Completing some self-assessment exercises can help career planning and decision making.These questionnaires can help to provide you with some career learning and open your mind to new possibilities that you may not have considered. They can help to identify areas that you appear unsuited to and this process of elimination can help you to refine your choices. Alternatively, self-assessments can simply confirm what you already know and validate that you are on the right career path. This affirmation can be very useful and can serve to increase your confidence in that area.

Self-assessments do just that – they assess ‘your opinion’ on your personal attributes such as your interests, values, attitudes, skills, and beliefs. Your answers are then used to create a personal career profile of you, highlight your individuality and how you can use your uniqueness to inform your career decisions.

Just as there are many different attributes, so too are there many self-assessment tools available online. Some are free, others require payment before you can receive the results. All are starting points only and taking several different assessments will help to build a more complete picture that represents you well.

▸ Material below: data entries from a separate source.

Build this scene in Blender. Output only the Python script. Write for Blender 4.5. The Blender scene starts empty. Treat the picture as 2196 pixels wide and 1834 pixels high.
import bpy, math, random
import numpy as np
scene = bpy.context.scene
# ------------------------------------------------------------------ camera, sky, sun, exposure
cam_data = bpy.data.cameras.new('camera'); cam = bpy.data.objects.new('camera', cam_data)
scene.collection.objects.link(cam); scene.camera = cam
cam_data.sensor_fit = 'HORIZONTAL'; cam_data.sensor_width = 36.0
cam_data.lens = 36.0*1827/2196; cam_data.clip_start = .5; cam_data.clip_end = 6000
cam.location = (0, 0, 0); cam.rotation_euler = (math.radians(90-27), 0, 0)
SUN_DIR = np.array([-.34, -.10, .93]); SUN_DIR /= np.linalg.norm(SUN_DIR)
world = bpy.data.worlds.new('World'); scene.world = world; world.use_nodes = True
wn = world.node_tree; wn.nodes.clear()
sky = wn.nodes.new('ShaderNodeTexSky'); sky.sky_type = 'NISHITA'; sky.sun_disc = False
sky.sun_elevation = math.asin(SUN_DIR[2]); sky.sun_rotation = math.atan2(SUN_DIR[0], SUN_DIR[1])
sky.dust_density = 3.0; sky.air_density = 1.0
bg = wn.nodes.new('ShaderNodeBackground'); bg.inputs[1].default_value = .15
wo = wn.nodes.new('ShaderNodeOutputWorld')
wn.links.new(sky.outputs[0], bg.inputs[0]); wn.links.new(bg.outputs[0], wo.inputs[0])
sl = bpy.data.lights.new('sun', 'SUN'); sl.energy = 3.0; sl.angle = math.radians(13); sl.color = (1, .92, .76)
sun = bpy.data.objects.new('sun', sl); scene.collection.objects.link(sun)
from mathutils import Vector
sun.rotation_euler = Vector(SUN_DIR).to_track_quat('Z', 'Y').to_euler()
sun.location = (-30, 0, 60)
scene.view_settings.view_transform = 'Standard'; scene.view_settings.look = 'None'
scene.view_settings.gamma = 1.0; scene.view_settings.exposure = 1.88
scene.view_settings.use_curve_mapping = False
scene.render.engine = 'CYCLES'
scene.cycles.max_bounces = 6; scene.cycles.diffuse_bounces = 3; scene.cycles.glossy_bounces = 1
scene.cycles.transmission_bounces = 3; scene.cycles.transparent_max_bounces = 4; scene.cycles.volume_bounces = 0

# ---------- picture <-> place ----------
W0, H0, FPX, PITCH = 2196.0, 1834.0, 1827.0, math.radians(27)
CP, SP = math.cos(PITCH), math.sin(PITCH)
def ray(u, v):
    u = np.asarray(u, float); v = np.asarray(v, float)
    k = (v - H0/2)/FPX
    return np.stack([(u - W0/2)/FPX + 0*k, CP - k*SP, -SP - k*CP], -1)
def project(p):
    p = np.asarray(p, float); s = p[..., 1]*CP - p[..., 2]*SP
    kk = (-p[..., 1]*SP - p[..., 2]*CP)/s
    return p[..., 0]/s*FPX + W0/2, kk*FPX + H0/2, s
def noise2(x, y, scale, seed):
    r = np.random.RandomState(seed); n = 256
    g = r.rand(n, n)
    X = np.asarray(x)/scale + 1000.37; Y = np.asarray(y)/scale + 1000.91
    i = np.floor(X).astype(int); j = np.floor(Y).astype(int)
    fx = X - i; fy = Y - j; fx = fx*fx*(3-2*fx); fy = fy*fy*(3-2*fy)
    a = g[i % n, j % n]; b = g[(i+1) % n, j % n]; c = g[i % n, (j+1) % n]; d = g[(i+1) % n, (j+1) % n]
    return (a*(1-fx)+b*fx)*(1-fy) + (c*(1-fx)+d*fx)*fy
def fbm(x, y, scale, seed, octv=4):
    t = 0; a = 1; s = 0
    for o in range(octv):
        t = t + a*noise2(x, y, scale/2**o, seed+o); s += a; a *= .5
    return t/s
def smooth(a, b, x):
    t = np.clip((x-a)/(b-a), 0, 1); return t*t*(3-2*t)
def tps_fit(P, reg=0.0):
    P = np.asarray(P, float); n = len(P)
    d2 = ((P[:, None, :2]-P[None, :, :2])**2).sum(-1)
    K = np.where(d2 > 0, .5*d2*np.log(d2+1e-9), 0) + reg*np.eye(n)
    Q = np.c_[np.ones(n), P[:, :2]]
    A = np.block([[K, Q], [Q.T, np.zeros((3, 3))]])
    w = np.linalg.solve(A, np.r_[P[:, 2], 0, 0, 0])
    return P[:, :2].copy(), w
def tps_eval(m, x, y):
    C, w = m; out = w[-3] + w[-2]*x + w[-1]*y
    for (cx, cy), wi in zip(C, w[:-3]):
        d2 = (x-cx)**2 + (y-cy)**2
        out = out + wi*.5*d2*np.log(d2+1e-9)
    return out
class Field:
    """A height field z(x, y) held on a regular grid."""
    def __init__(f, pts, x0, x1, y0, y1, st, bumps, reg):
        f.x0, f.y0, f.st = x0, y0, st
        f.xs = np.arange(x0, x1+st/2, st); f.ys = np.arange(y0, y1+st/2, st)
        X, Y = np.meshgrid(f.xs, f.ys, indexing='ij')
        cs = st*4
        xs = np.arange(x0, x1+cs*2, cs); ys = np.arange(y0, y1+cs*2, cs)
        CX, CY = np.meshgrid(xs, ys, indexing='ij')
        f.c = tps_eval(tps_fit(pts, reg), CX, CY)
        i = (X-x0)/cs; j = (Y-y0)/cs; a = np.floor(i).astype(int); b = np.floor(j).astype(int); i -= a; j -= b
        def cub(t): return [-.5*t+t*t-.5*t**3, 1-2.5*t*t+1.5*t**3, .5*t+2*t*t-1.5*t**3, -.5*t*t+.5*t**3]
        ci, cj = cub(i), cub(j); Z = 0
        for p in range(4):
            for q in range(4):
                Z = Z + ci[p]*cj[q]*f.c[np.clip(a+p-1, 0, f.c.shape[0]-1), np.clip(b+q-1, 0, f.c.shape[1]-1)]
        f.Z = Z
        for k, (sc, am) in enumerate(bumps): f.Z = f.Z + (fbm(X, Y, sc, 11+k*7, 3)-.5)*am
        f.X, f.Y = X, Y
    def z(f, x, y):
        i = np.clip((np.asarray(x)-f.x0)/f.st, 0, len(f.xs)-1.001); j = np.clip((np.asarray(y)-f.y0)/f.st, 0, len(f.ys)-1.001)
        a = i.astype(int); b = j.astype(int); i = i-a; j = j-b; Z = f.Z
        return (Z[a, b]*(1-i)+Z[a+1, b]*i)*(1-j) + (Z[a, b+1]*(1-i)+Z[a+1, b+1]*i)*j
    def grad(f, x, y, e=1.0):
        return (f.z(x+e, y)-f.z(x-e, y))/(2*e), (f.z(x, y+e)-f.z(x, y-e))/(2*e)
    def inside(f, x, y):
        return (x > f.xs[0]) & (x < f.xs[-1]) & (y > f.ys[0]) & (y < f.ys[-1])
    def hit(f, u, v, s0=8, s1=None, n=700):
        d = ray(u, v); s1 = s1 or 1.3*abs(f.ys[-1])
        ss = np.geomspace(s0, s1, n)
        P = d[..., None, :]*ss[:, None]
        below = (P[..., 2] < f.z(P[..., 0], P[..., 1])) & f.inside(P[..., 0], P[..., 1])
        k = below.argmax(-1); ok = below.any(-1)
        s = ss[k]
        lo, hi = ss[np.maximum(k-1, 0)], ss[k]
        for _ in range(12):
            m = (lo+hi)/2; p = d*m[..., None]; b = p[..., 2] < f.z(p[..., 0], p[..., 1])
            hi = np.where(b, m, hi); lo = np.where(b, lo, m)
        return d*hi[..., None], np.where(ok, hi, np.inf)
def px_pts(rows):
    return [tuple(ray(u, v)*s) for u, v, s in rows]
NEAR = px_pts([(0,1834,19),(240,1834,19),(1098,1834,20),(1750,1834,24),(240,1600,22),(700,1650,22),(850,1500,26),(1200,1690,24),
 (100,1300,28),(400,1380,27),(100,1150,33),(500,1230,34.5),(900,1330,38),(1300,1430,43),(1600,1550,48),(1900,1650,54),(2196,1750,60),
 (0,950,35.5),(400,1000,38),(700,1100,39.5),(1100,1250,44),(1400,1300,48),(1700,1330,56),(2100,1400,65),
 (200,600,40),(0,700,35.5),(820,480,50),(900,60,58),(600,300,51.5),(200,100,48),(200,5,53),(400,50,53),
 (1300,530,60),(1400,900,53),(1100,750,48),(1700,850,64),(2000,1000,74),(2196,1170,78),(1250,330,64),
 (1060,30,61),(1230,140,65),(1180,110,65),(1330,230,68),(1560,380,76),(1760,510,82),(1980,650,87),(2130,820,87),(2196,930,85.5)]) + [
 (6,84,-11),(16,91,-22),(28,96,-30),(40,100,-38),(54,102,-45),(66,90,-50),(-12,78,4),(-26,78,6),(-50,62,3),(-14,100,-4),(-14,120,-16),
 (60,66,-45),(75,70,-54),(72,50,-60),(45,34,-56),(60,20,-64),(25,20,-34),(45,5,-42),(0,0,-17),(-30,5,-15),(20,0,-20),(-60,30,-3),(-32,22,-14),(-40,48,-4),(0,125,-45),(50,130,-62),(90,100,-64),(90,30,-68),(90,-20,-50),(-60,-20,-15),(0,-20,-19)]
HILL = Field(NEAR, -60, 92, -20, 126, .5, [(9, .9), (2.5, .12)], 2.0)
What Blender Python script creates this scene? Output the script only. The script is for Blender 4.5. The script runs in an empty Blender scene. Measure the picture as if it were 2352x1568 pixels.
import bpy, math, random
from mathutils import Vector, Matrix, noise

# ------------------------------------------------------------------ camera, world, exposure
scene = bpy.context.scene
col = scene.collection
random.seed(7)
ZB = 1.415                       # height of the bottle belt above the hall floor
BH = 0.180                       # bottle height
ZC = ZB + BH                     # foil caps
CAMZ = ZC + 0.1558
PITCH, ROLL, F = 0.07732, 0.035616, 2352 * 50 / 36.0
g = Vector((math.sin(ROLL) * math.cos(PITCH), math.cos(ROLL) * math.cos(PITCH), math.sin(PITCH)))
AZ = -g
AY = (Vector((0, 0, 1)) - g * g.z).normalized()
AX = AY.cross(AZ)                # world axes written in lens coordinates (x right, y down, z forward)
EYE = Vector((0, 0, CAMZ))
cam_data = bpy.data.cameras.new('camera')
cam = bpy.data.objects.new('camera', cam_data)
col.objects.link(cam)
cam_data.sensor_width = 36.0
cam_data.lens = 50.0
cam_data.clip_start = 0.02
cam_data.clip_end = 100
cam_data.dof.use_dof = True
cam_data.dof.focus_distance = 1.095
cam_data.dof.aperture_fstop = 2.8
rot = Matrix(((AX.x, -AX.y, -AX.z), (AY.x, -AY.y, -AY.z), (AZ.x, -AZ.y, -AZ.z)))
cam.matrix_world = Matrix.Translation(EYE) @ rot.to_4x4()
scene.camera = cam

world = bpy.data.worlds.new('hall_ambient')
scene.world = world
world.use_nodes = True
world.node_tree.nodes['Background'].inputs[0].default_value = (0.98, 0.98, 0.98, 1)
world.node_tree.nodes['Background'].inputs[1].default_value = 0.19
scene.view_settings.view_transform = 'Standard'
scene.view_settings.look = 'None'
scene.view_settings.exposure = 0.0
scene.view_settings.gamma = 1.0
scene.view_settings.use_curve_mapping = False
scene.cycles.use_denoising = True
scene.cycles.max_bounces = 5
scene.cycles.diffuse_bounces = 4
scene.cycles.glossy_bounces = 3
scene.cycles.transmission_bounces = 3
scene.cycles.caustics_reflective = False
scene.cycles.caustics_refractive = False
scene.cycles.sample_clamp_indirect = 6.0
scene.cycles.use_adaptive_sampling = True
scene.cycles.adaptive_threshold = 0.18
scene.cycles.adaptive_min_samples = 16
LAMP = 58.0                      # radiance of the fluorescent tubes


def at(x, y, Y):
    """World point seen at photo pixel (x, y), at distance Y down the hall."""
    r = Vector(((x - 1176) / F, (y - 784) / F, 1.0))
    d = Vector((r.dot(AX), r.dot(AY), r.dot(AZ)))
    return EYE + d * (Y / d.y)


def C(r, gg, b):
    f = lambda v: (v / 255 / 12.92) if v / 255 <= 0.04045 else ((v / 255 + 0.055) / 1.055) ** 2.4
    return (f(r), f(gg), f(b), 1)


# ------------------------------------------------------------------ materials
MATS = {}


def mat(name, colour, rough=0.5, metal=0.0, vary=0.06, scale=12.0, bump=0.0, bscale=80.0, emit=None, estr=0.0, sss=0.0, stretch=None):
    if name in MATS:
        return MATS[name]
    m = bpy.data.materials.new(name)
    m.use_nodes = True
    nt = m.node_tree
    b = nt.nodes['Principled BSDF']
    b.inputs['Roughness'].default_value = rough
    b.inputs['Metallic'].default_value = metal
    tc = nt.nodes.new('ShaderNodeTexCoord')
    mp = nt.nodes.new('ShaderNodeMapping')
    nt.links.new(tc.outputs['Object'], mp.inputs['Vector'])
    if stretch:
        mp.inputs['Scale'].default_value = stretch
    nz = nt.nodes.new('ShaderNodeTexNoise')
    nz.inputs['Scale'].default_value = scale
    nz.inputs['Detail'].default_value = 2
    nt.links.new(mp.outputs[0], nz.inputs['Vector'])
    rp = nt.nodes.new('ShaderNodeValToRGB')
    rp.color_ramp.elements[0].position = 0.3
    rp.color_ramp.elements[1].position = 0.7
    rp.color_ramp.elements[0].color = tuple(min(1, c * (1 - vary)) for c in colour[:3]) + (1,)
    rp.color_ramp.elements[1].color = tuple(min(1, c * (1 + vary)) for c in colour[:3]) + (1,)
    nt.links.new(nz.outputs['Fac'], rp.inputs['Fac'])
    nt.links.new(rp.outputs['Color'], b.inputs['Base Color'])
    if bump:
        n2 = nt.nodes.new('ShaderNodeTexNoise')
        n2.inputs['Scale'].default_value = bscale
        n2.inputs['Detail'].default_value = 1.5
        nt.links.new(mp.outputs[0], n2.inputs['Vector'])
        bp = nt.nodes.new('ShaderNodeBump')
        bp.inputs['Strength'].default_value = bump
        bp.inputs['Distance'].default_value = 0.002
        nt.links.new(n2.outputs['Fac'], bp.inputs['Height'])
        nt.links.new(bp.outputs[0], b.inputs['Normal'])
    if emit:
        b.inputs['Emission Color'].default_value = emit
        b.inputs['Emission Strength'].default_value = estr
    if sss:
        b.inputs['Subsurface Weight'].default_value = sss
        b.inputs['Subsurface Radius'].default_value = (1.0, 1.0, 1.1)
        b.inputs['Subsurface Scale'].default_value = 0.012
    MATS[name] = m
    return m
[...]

It is important to stress that no amount of self-assessment is going to give you a 100% understanding of yourself, no one in life ever fully knows themselves, we just get to know ourselves more as we age. There will always be elements of the assessments that will be spot-on, just as there will be elements that are not. However, undertaking self-assessment will certainly help deepen your understanding of yourself, help you to find a goof fit with the world of work and education and focus your career direction more.

The following short story (and animated adaptation) written over a century ago, illustrates this nicely.

The Blind Men and the Elephant John Godfrey Saxe (1816-1887)

It was six men of Indostan, to learning much inclined,

Who went to see the Elephant (though all of them were blind),

That each by observation might satisfy his mind.

 

The First approached the Elephant, and happening to fall

Against his broad and sturdy side, at once began to bawl:

"God bless me! but the Elephant is very like a WALL!"

 

The Second, feeling of the tusk, Cried: "Ho, what have we here,

So very round and smooth and sharp? To me 'tis mighty clear

This wonder of an Elephant, is very like a SPEAR!"

 

The Third approached the animal and happening to take

The squirming trunk within his hands, thus boldly up and spake:

"I see," quoth he, "the Elephant is very like a SNAKE!"

 

The Fourth reached out an eager hand and felt about the knee

"What most this wondrous beast is like is mighty plain," quoth he:

"Tis clear enough the Elephant is very like a TREE!"

 

The Fifth, who chanced to touch the ear, Said: "E'en the blindest man

Can tell what this resembles most; deny the fact who can,

This marvel of an Elephant is very like a FAN!"

 

The Sixth no sooner had begun about the beast to grope,

Than seizing on the swinging tail that fell within his scope,

"I see," quoth he, "the Elephant is very like a ROPE!"

And so these men of Indostan, disputed loud and long,

Each in his own opinion, exceeding stiff and strong,

Though each was partly in the right, and all were in the wrong!